§ **Supplied data**

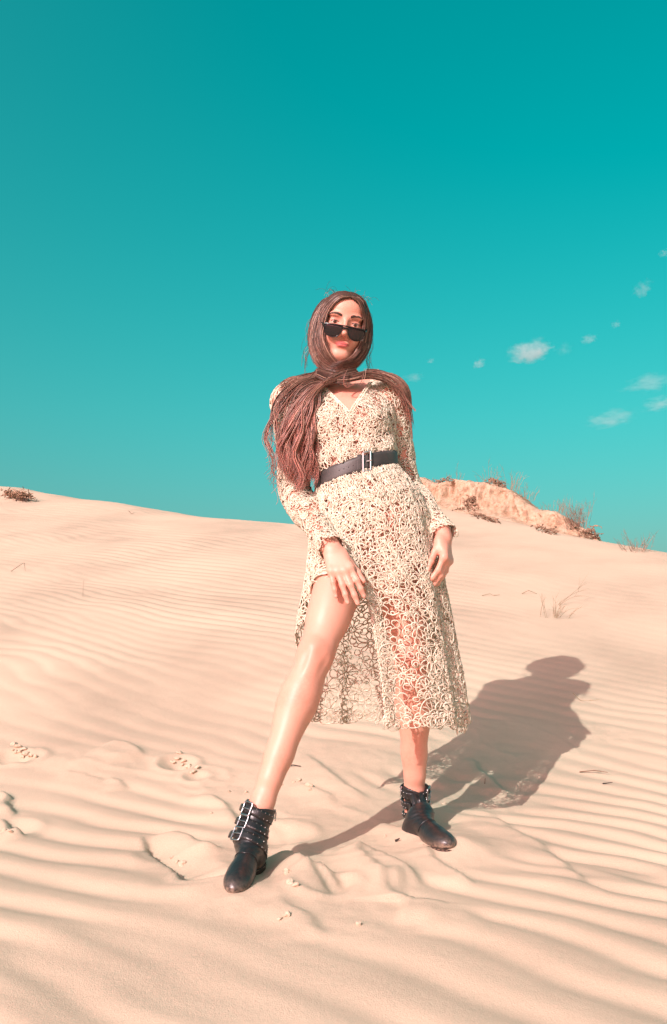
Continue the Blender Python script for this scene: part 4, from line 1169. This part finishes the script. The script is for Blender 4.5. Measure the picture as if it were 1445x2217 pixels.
# image-left curtain: inner edge hugs the face, outer edge is the silhouette
Lin = [par(0), H(-.028, .078, .066), H(-.053, .066, .025), H(-.058, .066, -.020), H(-.053, .072, -.060), H(-.034, .078, -.098), H(.000, .070, -.122), H(.040, .050, -.128)]
Lmid = [par(.35), H(-.040, .045, .080), H(-.076, .030, .030), H(-.084, .035, -.025), H(-.078, .050, -.080), H(-.052, .062, -.122), H(-.005, .064, -.142), H(.045, .044, -.138)]
Lout = [par(.8), H(-.040, -.02, .088), H(-.083, -.015, .035), H(-.096, -.005, -.025), H(-.085, .020, -.085), H(-.060, .045, -.130), H(-.015, .060, -.156), H(.045, .040, -.148)]
Rin = [par(0), H(.030, .078, .066), H(.052, .066, .025), H(.058, .064, -.020), H(.055, .068, -.060), H(.040, .076, -.098), H(.012, .082, -.118), H(-.030, .066, -.138)]
Rmid = [par(.35), H(.046, .045, .080), H(.074, .030, .030), H(.081, .035, -.025), H(.076, .048, -.070), H(.052, .066, -.112), H(.010, .080, -.132), H(-.035, .066, -.150)]
Rout = [par(.8), H(.048, -.02, .088), H(.083, -.015, .035), H(.092, -.005, -.025), H(.080, .018, -.078), H(.052, .046, -.122), H(.010, .072, -.146), H(-.040, .064, -.162)]
for a, c in ((Lin, Lmid), (Lmid, Lout), (Rin, Rmid), (Rmid, Rout)):
    sheet(a, c, 640, .011, .00085, .10, .66, .0030, 26, .004, (.85, 1.0), base=12, jitter=.0026)
# back of the head
BkL = [par(1.0), H(-.06, -.075, .085), H(-.088, -.085, .03), H(-.088, -.08, -.04), H(-.070, -.075, -.10), H(-.040, -.065, -.14)]
BkM = [par(1.15), H(.0, -.118, .075), H(.0, -.125, .02), H(.0, -.12, -.05), H(0, -.11, -.11), H(0, -.10, -.17)]
BkR = [par(1.0), H(.06, -.075, .085), H(.085, -.085, .03), H(.084, -.08, -.04), H(.066, -.075, -.10), H(.040, -.065, -.14)]
Lo2 = [par(.85), H(-.045, -.03, .088), H(-.086, -.03, .035), H(-.094, -.03, -.03), H(-.080, -.02, -.085), H(-.045, -.01, -.125)]
Ro2 = [par(.85), H(.05, -.03, .088), H(.084, -.03, .035), H(.090, -.03, -.03), H(.076, -.02, -.08), H(.042, -.01, -.12)]
for a, c in ((Lo2, BkL), (BkL, BkM), (BkM, BkR), (BkR, Ro2)):
    sheet(a, c, 110, .004, .0016, .02, .35, .001, 18, .006, (.9, 1.0), base=14, jitter=.002)
# band crossing the throat, over her left shoulder
Ta = W_([(690, 798, 2.68), (720, 806, 2.655), (760, 812, 2.65), (800, 806, 2.665), (835, 818, 2.69), (862, 842, 2.70), (878, 880, 2.70), (884, 915, 2.70)])
Tb = W_([(685, 815, 2.68), (715, 828, 2.655), (755, 826, 2.645), (800, 818, 2.655), (838, 828, 2.67), (866, 855, 2.675), (880, 890, 2.68), (890, 930, 2.69)])
sheet(Ta, Tb, 210, .012, .0009, .15, .80, .004, 30, .012, (.42, .86), base=4, jitter=.003)
sheet(Ta, Tb, 26, .006, .0011, .2, .9, .006, 34, .014, (.9, 1.0), jitter=.004)
# band from the right curtain down over her right shoulder into the long mass
M_in = W_([(770, 800, 2.67), (735, 808, 2.65), (708, 824, 2.645), (692, 850, 2.635), (686, 900, 2.62), (686, 950, 2.60), (684, 1000, 2.585), (676, 1052, 2.57)])
M_md = W_([(775, 808, 2.67), (735, 820, 2.65), (695, 835, 2.64), (668, 868, 2.62), (654, 920, 2.605), (650, 970, 2.59), (650, 1020, 2.575), (648, 1062, 2.565)])
M_ot = W_([(760, 818, 2.67), (725, 826, 2.65), (688, 834, 2.645), (656, 862, 2.635), (630, 905, 2.62), (610, 952, 2.605), (602, 1003, 2.59), (608, 1050, 2.58)])
M_fr = W_([(700, 812, 2.80), (665, 816, 2.75), (632, 828, 2.71), (602, 856, 2.69), (584, 900, 2.67), (580, 945, 2.65), (590, 990, 2.63), (602, 1035, 2.61)])
sheet(M_in, M_md, 620, .018, .0010, .25, 1.15, .013, 36, .016, (.88, 1.0), base=10, jitter=.004, clump=11)
sheet(M_md, M_ot, 720, .020, .0010, .25, 1.15, .014, 36, .016, (.86, 1.0), base=12, jitter=.004, clump=12)
sheet(M_ot, M_fr, 110, .010, .0011, .25, 1.0, .012, 36, .014, (.60, 1.0), base=0, jitter=.005, clump=9)
# thin cover over the shoulders from behind the neck
sheet(W_([(695, 806, 2.80), (660, 812, 2.76), (625, 826, 2.725), (600, 850, 2.71)]), W_([(700, 818, 2.78), (668, 826, 2.735), (640, 840, 2.70), (616, 866, 2.68)]), 130, .010, .0012, .25, .6, .003, 16, .016, (.75, 1.0), base=4)
sheet(W_([(795, 800, 2.78), (825, 803, 2.75), (855, 818, 2.74), (876, 845, 2.74), (886, 890, 2.74), (892, 945, 2.74)]), W_([(800, 812, 2.74), (830, 816, 2.715), (858, 832, 2.705), (876, 862, 2.71), (884, 900, 2.715), (888, 920, 2.72)]), 70, .008, .0012, .25, .9, .007, 24, .014, (.5, 1.0), base=2)
# loose strands
for i in range(60):
    s0 = rgH.uniform(0, 1); c0 = H(rgH.uniform(-.07, .07), rgH.uniform(-.06, .05), .088 - rgH.uniform(0, .01))
    d = norm([rgH.normal(0, 1), rgH.normal(0, .4), rgH.uniform(.0, .5)])
    t = np.linspace(0, 1, 9)[:, None]
    P = c0 + d * .035 * rgH.uniform(.4, 1.2) * t + np.array([0, 0, .012]) * np.sin(t * 3) + rgH.normal(0, .01, 3) * t ** 2
    HT.add(P, .00035, 3, strand_col(9, .05, .2, rgH))
for i in range(70):
    sd = -1 if i % 2 else 1; u0 = rgH.uniform(-.10, .07); c0 = H(sd * (.088 if u0 < .03 else .075), rgH.uniform(-.03, .02), u0)
    t = np.linspace(0, 1, 10)[:, None]
    P = c0 + (HR * sd * .014 * rgH.uniform(.2, 1.3)) * np.sin(t * 2.6) + HU * (-.07 * rgH.uniform(.5, 1.2)) * t + rgH.normal(0, .006, 3) * t
    HT.add(P, .00040, 3, strand_col(10, .1, .4, rgH))
for i in range(40):
    y0 = rgH.uniform(850, 1040); p0 = U(np.interp(y0, [850, 930, 1040], [612, 590, 604]), y0, 2.64); t = np.linspace(0, 1, 12)[:, None]
    P = p0 + np.array([-.03 * rgH.uniform(.2, 1), 0, -.06 * rgH.uniform(.5, 1.4)]) * t + np.array([-.012, 0, 0]) * np.sin(t * 4.5 + rgH.uniform(0, 2))
    HT.add(P, .0006, 3, strand_col(12, .6, 1, rgH))
for (pts) in ([(752, 800, 2.63), (745, 815, 2.62), (744, 830, 2.62), (752, 838, 2.62), (768, 832, 2.62)], [(788, 800, 2.65), (784, 822, 2.63), (778, 832, 2.63)], [(868, 850, 2.69), (884, 885, 2.68), (890, 915, 2.68), (893, 948, 2.68)], [(872, 850, 2.69), (886, 872, 2.68), (900, 888, 2.68)]):
    for q in range(3):
        P = spline(W_(pts), 20) + rgH.normal(0, .002, 3); HT.add(P, .0009, 3, strand_col(20, .5, .9, rgH))
hair = child(HT.build('hair', m_hair)); hair['label'] = 'long dark brown hair turning auburn, crossed under the chin'
child(HB.build('hair_mass', m_hair), hair)
print('hair quads', len(hair.data.polygons))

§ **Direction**
Where a line holds "from", copy it out.

§ **Response below**
Continue the Blender Python script for this scene: part 4, from line 1169. This part finishes the script. The script is for Blender 4.5. Measure the picture as if it were 1445x2217 pixels.
# band from the right curtain down over her right shoulder into the long mass
# thin cover over the shoulders from behind the neck